Familiar patterns, templates, font choices, and page layouts reduce your visitor’s cognitive load. It also means you don’t have to reinvent the wheel or explain every design decision. The little three-line menus at the top of every app work because we know what they do. 
Color blindness impacts around 5% of the world’s adult male population and .5% of the female population. The World Health Organization reports that 253 million people have some form of blindness or vision impairment, 466 million have deafness and hearing loss, and another 200 million have intellectual disabilities. 
Designing a good website means designing a good website for everyone. The WCAG Web Accessibility Initiative provides UI designers with detailed guidelines. One rule of thumb is not to rely on one element to do all of the communication. Two buttons labeled “Yes” and “No” could also have a checkmark and an X on them, respectively. Making them green and red can add another layer of communication, ensuring that colorblindness or reading skills don’t stop a user from being able to navigate the site. 
The previous principle—“Make it intuitive”—helps here, too. Standard symbols and phrases keep everyone on solid ground. Iconographies like the shopping cart icon, the dollar sign, and checkmarks are widely recognized and enable users of all types to navigate easily. 

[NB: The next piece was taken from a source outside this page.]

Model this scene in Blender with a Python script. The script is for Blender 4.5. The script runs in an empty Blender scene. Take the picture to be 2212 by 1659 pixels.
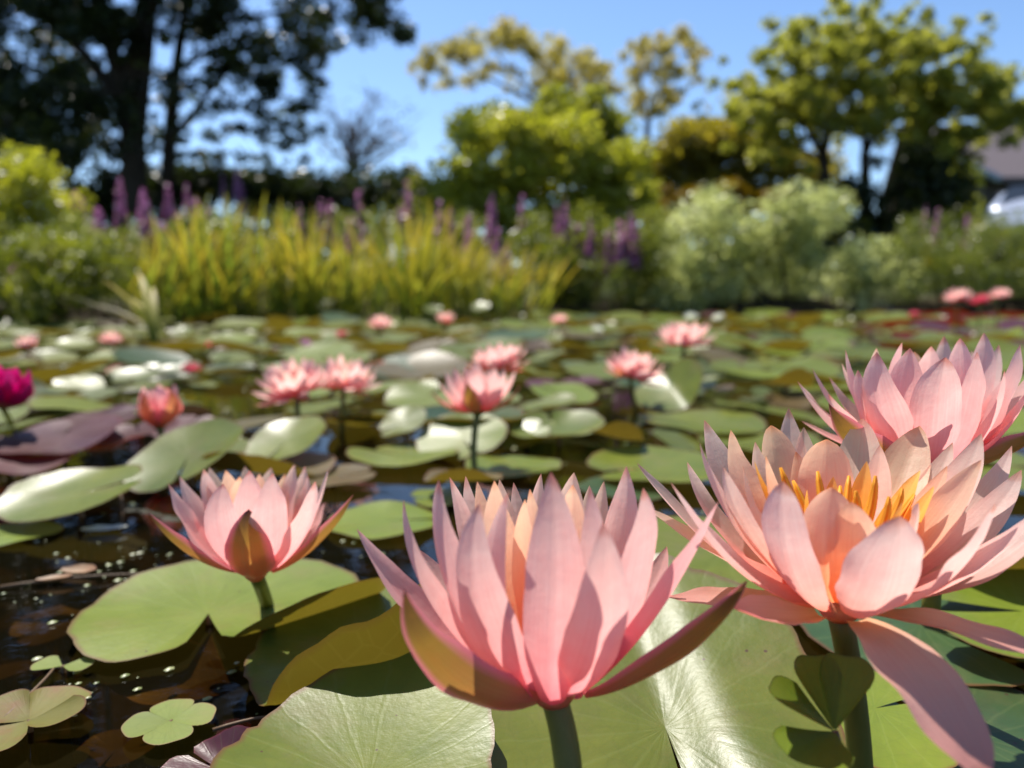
import bpy, math, random
import numpy as np
from mathutils import Vector, Matrix
R = math.radians
rng = np.random.default_rng(7)
random.seed(7)
scene = bpy.context.scene
COL = scene.collection

# ------------------------------------------------------------------ camera
FPX = 1661.0                       # focal length in pixels of a 2212 x 1659 picture
CAM = np.array([0.0, 0.0, 0.22])
PITCH = R(7.2)
FWD = np.array([0, math.cos(PITCH), -math.sin(PITCH)])
UPV = np.array([0, math.sin(PITCH), math.cos(PITCH)])
RGT = np.array([1.0, 0, 0])
cam_d = bpy.data.cameras.new('camera')
cam = bpy.data.objects.new('camera', cam_d)
COL.objects.link(cam)
cam.location = CAM
cam.rotation_euler = (R(90) - PITCH, 0, 0)
cam_d.sensor_width = 36
cam_d.lens = 36 * FPX / 2212
cam_d.clip_start = 0.01
cam_d.clip_end = 2000
cam_d.dof.use_dof = True
cam_d.dof.focus_distance = 0.335
cam_d.dof.aperture_fstop = 6.0
scene.camera = cam

# ------------------------------------------------------------------ light
SUN_EL, SUN_AZ = 57.0, -32.0       # azimuth from +Y towards +X
sdir = Vector((math.sin(R(SUN_AZ)) * math.cos(R(SUN_EL)), math.cos(R(SUN_AZ)) * math.cos(R(SUN_EL)), math.sin(R(SUN_EL))))
w = bpy.data.worlds.new('World')
scene.world = w
w.use_nodes = True
nt = w.node_tree
nt.nodes.clear()
sky = nt.nodes.new('ShaderNodeTexSky')
sky.sky_type = 'NISHITA'
sky.sun_disc = False
sky.sun_elevation = R(SUN_EL)
sky.sun_rotation = R(SUN_AZ)
sky.air_density = 0.9
sky.dust_density = 0.25
sky.ozone_density = 6.0
bg = nt.nodes.new('ShaderNodeBackground')
bg.inputs['Strength'].default_value = 0.118
wo = nt.nodes.new('ShaderNodeOutputWorld')
nt.links.new(sky.outputs[0], bg.inputs[0])
nt.links.new(bg.outputs[0], wo.inputs[0])
sun_d = bpy.data.lights.new('sun', 'SUN')
sun_d.energy = 4.8
sun_d.angle = R(0.53)
sun_d.color = (1.0, 0.95, 0.86)
sun = bpy.data.objects.new('sun', sun_d)
COL.objects.link(sun)
sun.rotation_euler = sdir.to_track_quat('Z', 'Y').to_euler()
vs = scene.view_settings
scene.display_settings.display_device = 'sRGB'
vs.view_transform = 'Standard'
vs.look = 'None'
vs.exposure = 0.62
vs.gamma = 1.0
vs.use_curve_mapping = False
scene.render.engine = 'CYCLES'
scene.cycles.use_denoising = True
scene.cycles.max_bounces = 10
scene.cycles.transparent_max_bounces = 12
scene.cycles.caustics_reflective = False
scene.cycles.caustics_refractive = False
scene.cycles.sample_clamp_indirect = 6.0

# ------------------------------------------------------------------ geometry helpers
def nrm(v):
    v = np.asarray(v, float)
    return v / (np.linalg.norm(v) + 1e-12)
def raydir(px, py):
    return RGT * ((px - 1106) / FPX) + UPV * ((829.5 - py) / FPX) + FWD
def P(px, py, d):                  # point at depth d along the optical axis
    return CAM + raydir(px, py) * d
def on(px, py, z=0.0):             # point where the sight line meets height z
    r = raydir(px, py)
    return CAM + r * ((z - CAM[2]) / r[2])
def atY(px, py, Y):                # point where the sight line meets distance Y
    r = raydir(px, py)
    return CAM + r * (Y / r[1])

def tag(o, label=None, cat=None, group=None, kind=None):
    if label: o['label'] = label
    if cat: o['category'] = cat
    if group: o['group'] = group
    if kind: o['kind'] = kind
    return o
def empty(name, loc=(0, 0, 0), label=None, cat=None, group=None):
    o = bpy.data.objects.new(name, None)
    COL.objects.link(o)
    o.location = [float(x) for x in loc]
    o.empty_display_size = 0.02
    return tag(o, label, cat, group)
def mesh(name, verts, faces, uvs=None, smooth=True, attrs=None):
    me = bpy.data.meshes.new(name)
    verts = np.asarray(verts, np.float32)
    faces = list(faces) if not isinstance(faces, np.ndarray) else faces
    if isinstance(faces, np.ndarray):
        n, k = faces.shape
        me.vertices.add(len(verts)); me.vertices.foreach_set('co', verts.ravel())
        me.loops.add(n * k); me.loops.foreach_set('vertex_index', faces.astype(np.int32).ravel())
        me.polygons.add(n)
        me.polygons.foreach_set('loop_start', np.arange(0, n * k, k, dtype=np.int32))
        me.update(calc_edges=True)
    else:
        me.from_pydata([tuple(map(float, v)) for v in verts], [], faces)
    if uvs is not None:
        uvs = np.asarray(uvs, np.float32)
        ul = me.uv_layers.new(name='UVMap')
        li = np.empty(len(me.loops), np.int32); me.loops.foreach_get('vertex_index', li)
        ul.data.foreach_set('uv', uvs[li].ravel())
    if attrs:
        for k, a in attrs.items():
            at = me.attributes.new(k, 'FLOAT', 'POINT')
            at.data.foreach_set('value', np.asarray(a, np.float32))
    if smooth:
        me.polygons.foreach_set('use_smooth', np.ones(len(me.polygons), bool))
    me.validate()
    me.update()
    return me
def obj(name, me, mat=None, parent=None, loc=None):
    o = bpy.data.objects.new(name, me)
    COL.objects.link(o)
    if mat and not me.materials: me.materials.append(mat)
    if parent: o.parent = parent
    if loc is not None: o.location = [float(x) for x in loc]
    return o
def grid_faces(n, m, flip=False):  # n rows of m points
    i = np.arange(n - 1)[:, None]; j = np.arange(m - 1)[None, :]
    a = (i * m + j).ravel(); b = a + 1; c = a + m + 1; d = a + m
    return np.stack([a, d, c, b] if flip else [a, b, c, d], 1)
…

Users like to know when things are working. Consider adding a light animation when a button is clicked to confirm the action, a thank you page to close the loop on a successful transaction or form completion, a progress bar if a function takes time to load, or a series of requirements that gradually turn green when attempting to create a password. All of these can give your visitors that familiar tingle of completion.
We’ve all been there: Rage clicking when a site or piece of software doesn’t work as intended. Good UI mitigates this by providing immediate and informative feedback. 

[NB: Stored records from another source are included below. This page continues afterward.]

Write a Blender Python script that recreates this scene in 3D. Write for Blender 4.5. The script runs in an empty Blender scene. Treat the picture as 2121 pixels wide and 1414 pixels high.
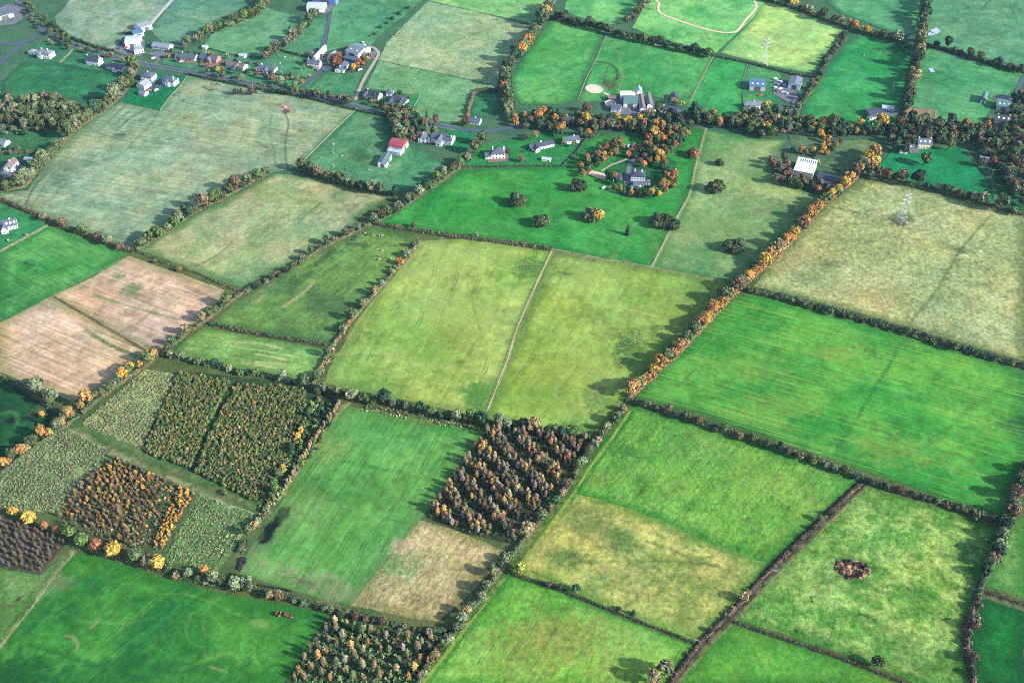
import bpy, bmesh, math, random
import numpy as np
from mathutils import Vector, Matrix
from mathutils.geometry import delaunay_2d_cdt

random.seed(7)
rng = np.random.default_rng(7)
SC = bpy.context.scene
COL = SC.collection
R = math.radians

# ------------------------------------------------------------------ camera model (photo pixels -> ground metres)
PW, PH, FOC, TILT, CAMH = 2121.0, 1414.0, 2200.0, R(41.0), 481.0
CT, ST = math.cos(TILT), math.sin(TILT)


def G(x, y, z=0.0):
    u = (x - PW / 2) / FOC
    v = (y - PH / 2) / FOC
    t = (CAMH - z) / (ST + v * CT)
    return (u * t, (CT - v * ST) * t)


def GL(pts):
    return [G(x, y) for x, y in pts]


def lin(c):
    c = np.asarray(c, float) / 255.0
    return np.where(c <= 0.04045, c / 12.92, ((c + 0.055) / 1.055) ** 2.4)


KALB = 3.4


def alb(c):
    return lin(c) / KALB


# ------------------------------------------------------------------ numpy noise
def _h(ix, iy, s):
    n = (ix.astype(np.int64) * 374761393 + iy.astype(np.int64) * 668265263 + s * 1442695041) & 0xFFFFFFFF
    n = ((n ^ (n >> 13)) * 1274126177) & 0xFFFFFFFF
    n = (n ^ (n >> 16)) & 0xFFFF
    return n / 65535.0


def vn(x, y, s=0):
    xi = np.floor(x); yi = np.floor(y)
    fx = x - xi; fy = y - yi
    fx = fx * fx * (3 - 2 * fx); fy = fy * fy * (3 - 2 * fy)
    a = _h(xi, yi, s); b = _h(xi + 1, yi, s); c = _h(xi, yi + 1, s); d = _h(xi + 1, yi + 1, s)
    return (a * (1 - fx) + b * fx) * (1 - fy) + (c * (1 - fx) + d * fx) * fy


def fbm(x, y, s=0, o=4):
    r = 0; a = 0.5; t = 0
    for k in range(o):
        r = r + a * vn(x, y, s + k * 17); t += a
        x = x * 2.03 + 11.3; y = y * 2.03 + 7.7; a *= 0.5
    return r / t


def sstep(e0, e1, x):
    t = np.clip((x - e0) / (e1 - e0), 0, 1)
    return t * t * (3 - 2 * t)


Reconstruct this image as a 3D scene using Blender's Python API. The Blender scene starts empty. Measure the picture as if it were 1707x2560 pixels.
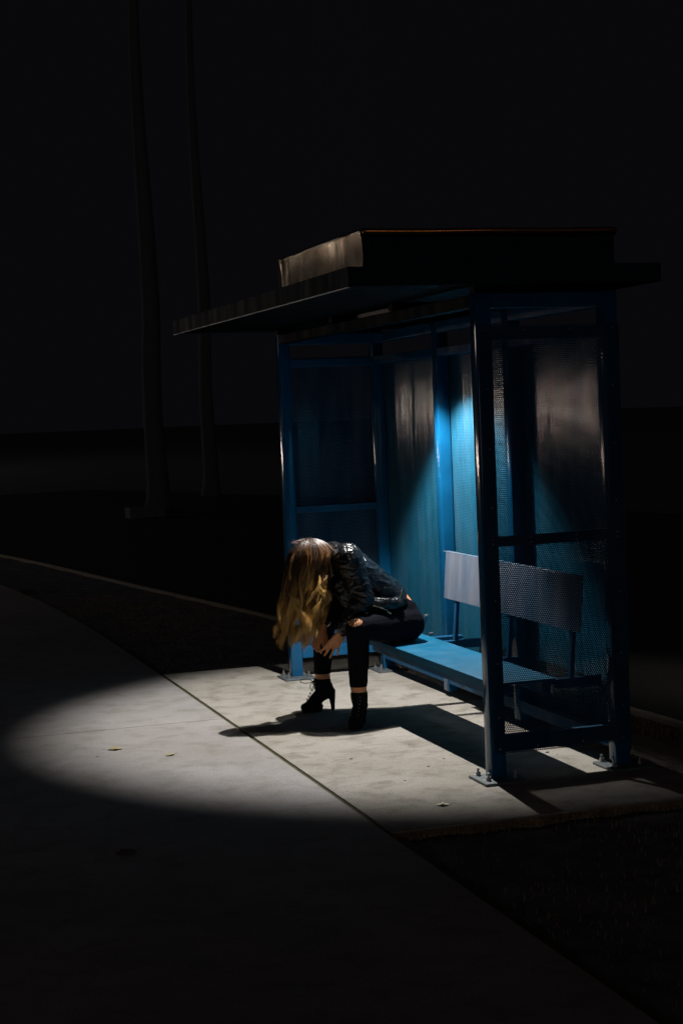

Plan for when things don’t go as expected. Well-designed error messages and 404 pages are clear and helpful, redirecting the user to something else. Details like these show customers they’re in a functional, trustworthy shopping environment: They mean, “Don’t worry. We know, and we’re handling it.” (Think of the Twitter fail whale—the cheery beluga being lifted out of the waves by a flock of birds—that used to appear when the platform experienced a service outage. (The fail whale was retired in the summer of 2013 but remains a nostalgic symbol of Twitter’s early days when it struggled to handle high traffic volume.)
Think of the design process as an iterative loop with no real endpoint. It’s about repeating steps to improve. After deployment, take a moment to see how your design works before evaluating the data and making adjustments. 
Embracing iteration could take many forms; maybe it’s listening to customer feedback, hiring users to test a website, or diving into analytics to see which pages have a high bounce rate or where conversion is lower than expected. Small changes to the design of a checkout page, for example, can fix a leaky sales funnel. 
All users and all businesses are different, so a little trial and error are to be expected. With a little tinkering, good UI design can make your site more beautiful, user friendly, and profitable.
Key UI design principles include:
The six phases of UI design are analysis (figure out the goals and expectations of the user and business), design (sketch, wireframe, and prototype an actual user flow through the website), development (turn the design into a usable web product), deployment (test for bugs and release), evaluation (measure the effectiveness of the UI design through user testing, feedback, and analytics), and iteration (use the results of the evaluation to fine-tune the design).
A good UI should effectively drive key performance indicators (KPIs), and be aesthetically pleasing, intuitive for users, and widely accessible.